De slotsom luidt dat de vordering van [eiser] zal worden afgewezen. [eiser] zal als de in het ongelijk gestelde partij worden veroordeeld in de proceskosten.
De RUG heeft een vergoeding ex artikel 1019h gevorderd. Conform de Indicatietarieven Intellectuele Eigendomszaken voor een eenvoudige zaak zal de kantonrechter een vergoeding conform het liquidatietarief toewijzen. Daarbij houdt de kantonrechter rekening met het feit dat het een relatief eenvoudige zaak betreft met een relatief beperkt belang.
4.11.
De kantonrechter zal [eiser] als de grotendeels in het ongelijk gestelde partij in de proceskosten in het incident en in de hoofdzaak veroordelen, tot op heden aan de zijde van begroot op € 1.520,00:
 € 1.050,00 voor salaris gemachtigde
( 1 punt (incident) + 2,5 punt (hoofdzaak) x tarief € 300,00)

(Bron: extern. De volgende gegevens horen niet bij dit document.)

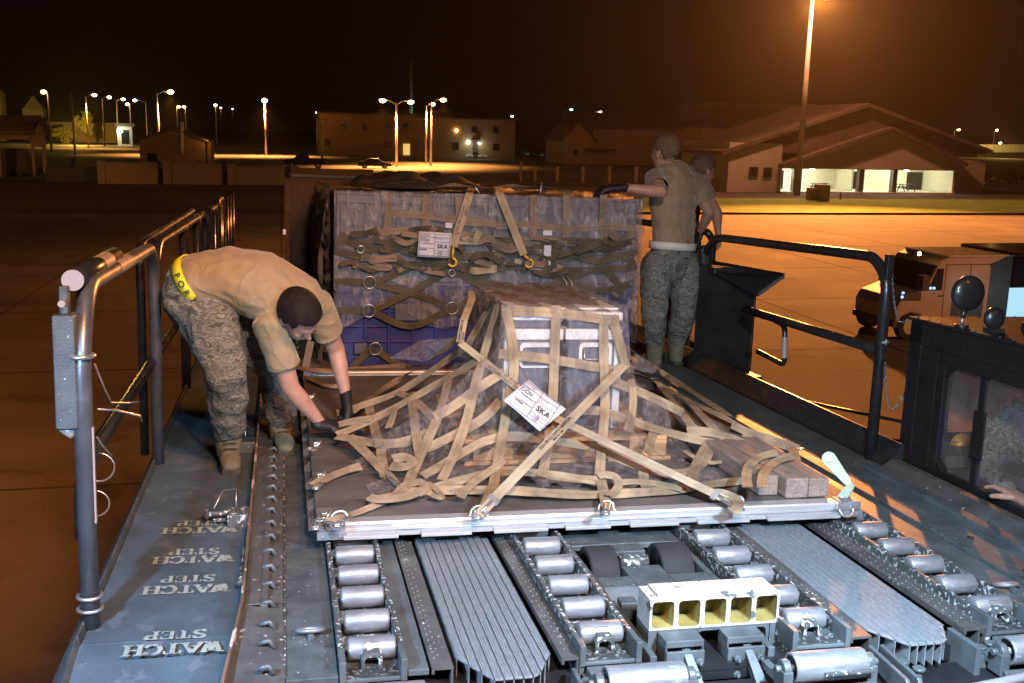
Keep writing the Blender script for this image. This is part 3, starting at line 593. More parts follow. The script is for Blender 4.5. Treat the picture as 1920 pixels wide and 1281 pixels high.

 € 470,00 voor griffierecht.

5.De beslissing

De kantonrechter
5.1.
wijst de vorderingen van [eiser] af;
5.2.
veroordeelt [eiser] in de proceskosten in het incident en de hoofdzaak, tot op heden aan de zijde van de RUG begroot op € 1.520,00;
5.3.
verklaart dit vonnis uitvoerbaar bij voorraad voor wat betreft de proceskostenveroordeling.
Dit vonnis is gewezen door mr. J.N. Bartels, kantonrechter, en in het openbaar uitgesproken op 12 juni 2018.